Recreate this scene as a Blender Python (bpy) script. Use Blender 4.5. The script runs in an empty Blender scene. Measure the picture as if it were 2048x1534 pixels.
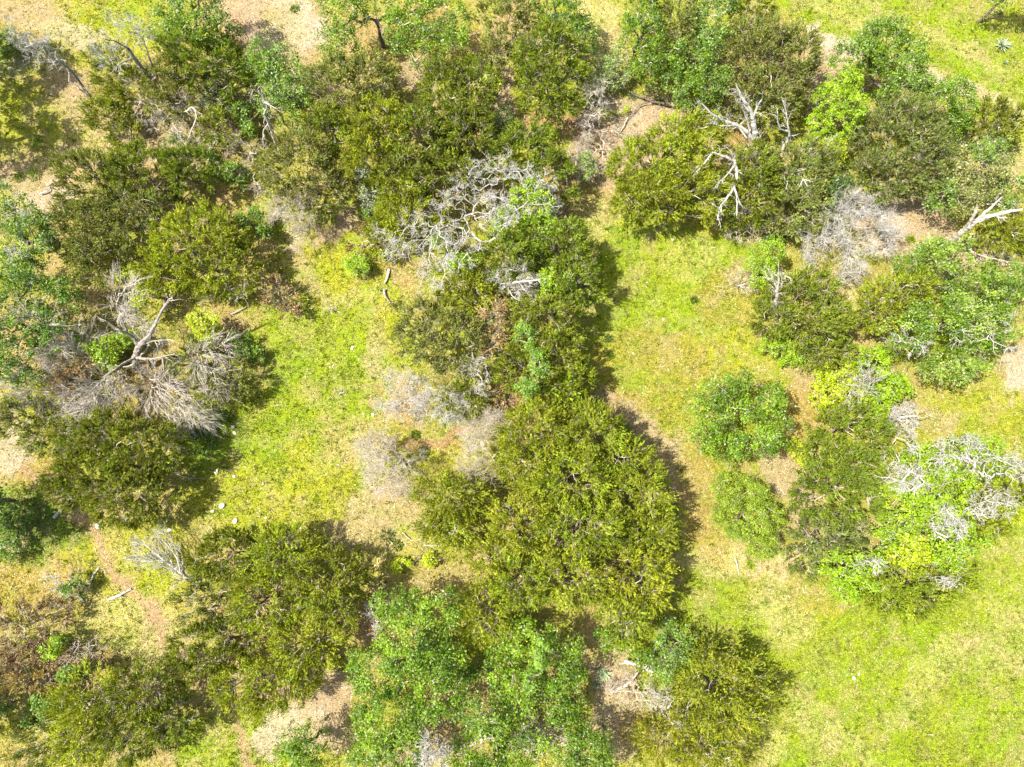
import bpy, math, random
import numpy as np
from mathutils import Vector

C = bpy.context.scene
COL = C.collection
rng = np.random.default_rng(11)
random.seed(5)
R = math.radians

# ------------------------------------------------------------------ camera
CAM_H = 40.0
TILT = R(9.5)
FPX = 1365.33
cam_d = bpy.data.cameras.new('camera')
cam_d.sensor_width = 36
cam_d.lens = 24
cam_d.clip_start = 0.5
cam_d.clip_end = 3000
cam = bpy.data.objects.new('camera', cam_d)
cam.location = (0, 0, CAM_H)
cam.rotation_euler = (TILT, 0, 0)
COL.objects.link(cam)
C.camera = cam

# ------------------------------------------------------------------ light
SUN_EL, SUN_AZ_X = R(61), R(182)          # sun stands to the left of the picture; azimuth measured from +X
world = bpy.data.worlds.new('World')
C.world = world
world.use_nodes = True
wn = world.node_tree
wn.nodes.clear()
wo = wn.nodes.new('ShaderNodeOutputWorld')
wb = wn.nodes.new('ShaderNodeBackground')
ws = wn.nodes.new('ShaderNodeTexSky')
ws.sky_type = 'NISHITA'
ws.sun_disc = False
ws.sun_elevation = SUN_EL
ws.dust_density = 3.5
ws.air_density = 0.8
ws.sun_rotation = R(90) - SUN_AZ_X
wb.inputs['Strength'].default_value = 0.12
wn.links.new(ws.outputs[0], wb.inputs[0])
wn.links.new(wb.outputs[0], wo.inputs[0])

sun_d = bpy.data.lights.new('sun', 'SUN')
sun_d.energy = 4.8
sun_d.angle = R(0.53)
sun_d.color = (1.0, 0.95, 0.85)
sun = bpy.data.objects.new('sun', sun_d)
sdir = Vector((math.cos(SUN_EL) * math.cos(SUN_AZ_X), math.cos(SUN_EL) * math.sin(SUN_AZ_X), math.sin(SUN_EL)))
sun.rotation_euler = sdir.to_track_quat('Z', 'Y').to_euler()
sun.location = (-30, 0, 60)
COL.objects.link(sun)

C.view_settings.view_transform = 'Standard'
C.view_settings.look = 'None'
C.view_settings.gamma = 1
C.view_settings.use_curve_mapping = False
C.view_settings.exposure = 1.3
C.render.engine = 'CYCLES'
C.cycles.max_bounces = 5
C.cycles.diffuse_bounces = 3
C.cycles.transmission_bounces = 3
C.cycles.transparent_max_bounces = 4

# ------------------------------------------------------------------ helpers
CT, ST = math.cos(TILT), math.sin(TILT)


def at(px, py, z=0.0):
    """point of the place seen at photo pixel (px, py), z metres above the ground"""
    dx, dy, dz = (px - 1024) / FPX, -(py - 767) / FPX, -1.0
    d = (dx, dy * CT - dz * ST, dy * ST + dz * CT)
    t = (z - CAM_H) / d[2]
    return np.array((d[0] * t, d[1] * t, z))


def to_px(x, y, z=0.0):
    zz = z - CAM_H
    cy = y * CT + zz * ST
    cz = -y * ST + zz * CT
    return 1024 + FPX * x / (-cz), 767 - FPX * cy / (-cz)


_lat = np.random.default_rng(3).random((256, 256))


def vnoise(x, y, s, seed=0):
    x = np.asarray(x) / s + seed * 17.31
    y = np.asarray(y) / s + seed * 9.77
    xi, yi = np.floor(x).astype(int), np.floor(y).astype(int)
    fx, fy = x - xi, y - yi
    fx, fy = fx * fx * (3 - 2 * fx), fy * fy * (3 - 2 * fy)
    g = lambda a, b: _lat[a % 256, b % 256]
    return (g(xi, yi) * (1 - fx) + g(xi + 1, yi) * fx) * (1 - fy) + (g(xi, yi + 1) * (1 - fx) + g(xi + 1, yi + 1) * fx) * fy


def fbm(x, y, s, seed=0, o=4):
    v, a, t = 0, 1, 0
    for k in range(o):
        v = v + a * vnoise(x, y, s / 2 ** k, seed + k)
        t += a
        a *= 0.55
    return v / t


def norm(v):
    return v / np.maximum(np.linalg.norm(v, axis=-1, keepdims=True), 1e-9)


def rnd_dirs(n):
    return norm(rng.normal(size=(n, 3)))


def link(name, me, mat, parent=None):
    o = bpy.data.objects.new(name, me)
    if mat is not None:
        me.materials.clear()
        me.materials.append(mat)
    COL.objects.link(o)
    if parent is not None:
        o.parent = parent
    return o


def mesh_np(name, verts, faces, cols=None, smooth=False):
    """faces: list of (array n x k)"""
    me = bpy.data.meshes.new(name)
    verts = np.asarray(verts, dtype=np.float32)
    me.vertices.add(len(verts))
    me.vertices.foreach_set('co', verts.ravel())
    loops, starts, tot, base = [], [], [], 0
    for f in faces:
        f = np.asarray(f, dtype=np.int32)
        if len(f) == 0:
            continue
        k = f.shape[1]
        loops.append(f.ravel())
        starts.append(base + np.arange(len(f)) * k)
        tot.append(np.full(len(f), k))
        base += f.size
    loops = np.concatenate(loops)
    starts = np.concatenate(starts)
    me.loops.add(len(loops))
    me.loops.foreach_set('vertex_index', loops.astype(np.int32))
    me.polygons.add(len(starts))
    me.polygons.foreach_set('loop_start', starts.astype(np.int32))
    me.update(calc_edges=True)
    if smooth:
        me.polygons.foreach_set('use_smooth', np.ones(len(starts), dtype=bool))
    else:
        me.polygons.foreach_set('use_smooth', np.zeros(len(starts), dtype=bool))
    if cols is not None:
        a = me.color_attributes.new('tint', 'FLOAT_COLOR', 'POINT')
        c4 = np.ones((len(verts), 4), dtype=np.float32)
        c4[:, :3] = cols
        a.data.foreach_set('color', c4.ravel())
    return me


class Leaves:
    """collects leaf or spray faces"""
    def __init__(s):
        s.v, s.c, s.k = [], [], []

    def tris(s, p, d, l, w, col):
        n = len(p)
        side = norm(np.cross(d, rnd_dirs(n))) * (np.asarray(w).reshape(-1, 1) / 2)
        tip = p + d * np.asarray(l).reshape(-1, 1)
        s.v.append(np.stack((p - side, p + side, tip), 1).reshape(-1, 3))
        s.c.append(np.repeat(col, 3, axis=0))
        s.k.append((3, n))

    def quads(s, p, d, nrm, l, w, col):
        n = len(p)
        side = norm(np.cross(d, nrm)) * (np.asarray(w).reshape(-1, 1) / 2)
        l = np.asarray(l).reshape(-1, 1)
        mid = p + d * l * 0.45
        s.v.append(np.stack((p, mid - side, p + d * l, mid + side), 1).reshape(-1, 3))
        s.c.append(np.repeat(col, 4, axis=0))
        s.k.append((4, n))

    def build(s, name, mat, parent=None, origin=(0, 0, 0)):
        if not s.v:
            return None
        v = np.concatenate(s.v) - np.asarray(origin)
        faces, b = [], 0
        for k, n in s.k:
            faces.append(b + np.arange(n * k).reshape(n, k))
            b += n * k
        return link(name, mesh_np(name, v, faces, np.concatenate(s.c)), mat, parent)


class Wood:
    """collects tapered branch pieces"""
    def __init__(s):
        s.v, s.f, s.n, s.c, s.t = [], [], 0, [], []

    def prisms(s, a, b, ra, rb, sides=3, col=None):
        a, b = np.asarray(a, float), np.asarray(b, float)
        n = len(a)
        if n == 0:
            return
        d = norm(b - a)
        ref = np.where(np.abs(d[:, 2:3]) > 0.9, np.array([[1., 0, 0]]), np.array([[0, 0, 1.]]))
        u = norm(np.cross(d, ref))
        w = np.cross(d, u)
        ang = np.arange(sides) * 2 * math.pi / sides
        ring = u[:, None, :] * np.cos(ang)[None, :, None] + w[:, None, :] * np.sin(ang)[None, :, None]
        ra = np.broadcast_to(ra, (n,)).reshape(-1, 1, 1)
        rb = np.broadcast_to(rb, (n,)).reshape(-1, 1, 1)
        va = a[:, None, :] + ring * ra
        vb = b[:, None, :] + ring * rb
        s.v.append(np.concatenate((va, vb), 1).reshape(-1, 3))
        i = np.arange(sides)
        q = np.stack((i, (i + 1) % sides, (i + 1) % sides + sides, i + sides), 1)
        s.f.append((s.n + np.arange(n)[:, None, None] * 2 * sides + q[None]).reshape(-1, 4))
        s.n += n * 2 * sides
        shade = rng.uniform(0.75, 1.2, (n, 1)) * np.ones((1, 3))
        s.c.append(np.repeat(shade if col is None else col, 2 * sides, axis=0))

    def spikes(s, a, b, r):
        n = len(a)
        if n == 0:
            return
        d = norm(b - a)
        u = norm(np.cross(d, rnd_dirs(n)))
        w = np.cross(d, u)
        V = np.stack((a + u * r, a + (-.5 * u + .866 * w) * r, a - (.5 * u + .866 * w) * r, b), 1)
        s.v.append(V.reshape(-1, 3))
        t = np.array(((0, 1, 3), (1, 2, 3), (2, 0, 3)))
        s.t.append((s.n + np.arange(n)[:, None, None] * 4 + t[None]).reshape(-1, 3))
        s.n += n * 4
        s.c.append(np.repeat(rng.uniform(0.75, 1.2, (n, 1)) * np.ones((1, 3)), 4, axis=0))

    def tube(s, pts, r0, r1, sides=7, wob=0.0):
        """smooth tapered limb through the points"""
        pts = [np.asarray(p, float) for p in pts]
        P = []
        m = len(pts)
        for i in range(m - 1):
            p0, p1, p2, p3 = pts[max(i - 1, 0)], pts[i], pts[i + 1], pts[min(i + 2, m - 1)]
            k = max(2, int(np.linalg.norm(p2 - p1) / 0.16))
            for j in range(k):
                t = j / k
                P.append(0.5 * (2 * p1 + (p2 - p0) * t + (2 * p0 - 5 * p1 + 4 * p2 - p3) * t * t + (3 * p1 - p0 - 3 * p2 + p3) * t ** 3))
        P.append(pts[-1])
        P = np.array(P)
        if wob:
            P[1:-1] += rng.normal(size=(len(P) - 2, 3)) * wob
        n = len(P)
        rr = np.linspace(r0, r1, n) * rng.uniform(0.85, 1.15, n)
        d = norm(np.gradient(P, axis=0))
        u = np.cross(d, (0.3, 0.2, 0.93))
        u = norm(u)
        w = np.cross(d, u)
        ang = np.arange(sides) * 2 * math.pi / sides
        ring = u[:, None] * np.cos(ang)[None, :, None] + w[:, None] * np.sin(ang)[None, :, None]
        V = P[:, None] + ring * (rr[:, None, None] * rng.uniform(0.85, 1.15, (n, sides, 1)))
        s.v.append(V.reshape(-1, 3))
        i = np.arange(sides)
        q = np.stack((i, (i + 1) % sides, (i + 1) % sides + sides, i + sides), 1)
        f = (s.n + np.arange(n - 1)[:, None, None] * sides + q[None]).reshape(-1, 4)
        s.f.append(f)
        s.n += n * sides
        s.c.append(np.repeat(rng.uniform(0.85, 1.12, (n, 1)) * np.ones((1, 3)), sides, axis=0))
        return P

    def build(s, name, mat, parent=None, origin=(0, 0, 0), smooth=False):
        if not s.v:
            return None
        return link(name, mesh_np(name, np.concatenate(s.v) - np.asarray(origin), ([np.concatenate(s.f)] if s.f else []) + ([np.concatenate(s.t)] if s.t else []), np.concatenate(s.c), smooth), mat, parent)


def tag(o, label=None, cat=None, group=None, kind=None):
    if label: o['label'] = label
    if cat: o['category'] = cat
    if group: o['group'] = group
    if kind: o['kind'] = kind
    return o


def empty(name, loc):
    o = bpy.data.objects.new(name, None)
    o.empty_display_size = 0.3
    o.location = tuple(loc)
    COL.objects.link(o)
    return o


# ------------------------------------------------------------------ materials
def new_mat(name):
    m = bpy.data.materials.new(name)
    m.use_nodes = True
    m.node_tree.nodes.clear()
    return m, m.node_tree.nodes, m.node_tree.links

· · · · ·

_DIRECTIONS FOR THIS TASK_. Gather all lines where the word "picture" appears.

_RESULT FOR THIS EXERCISE_.
Recreate this scene as a Blender Python (bpy) script. Use Blender 4.5. The script runs in an empty Blender scene. Measure the picture as if it were 2048x1534 pixels.
SUN_EL, SUN_AZ_X = R(61), R(182)          # sun stands to the left of the picture; azimuth measured from +X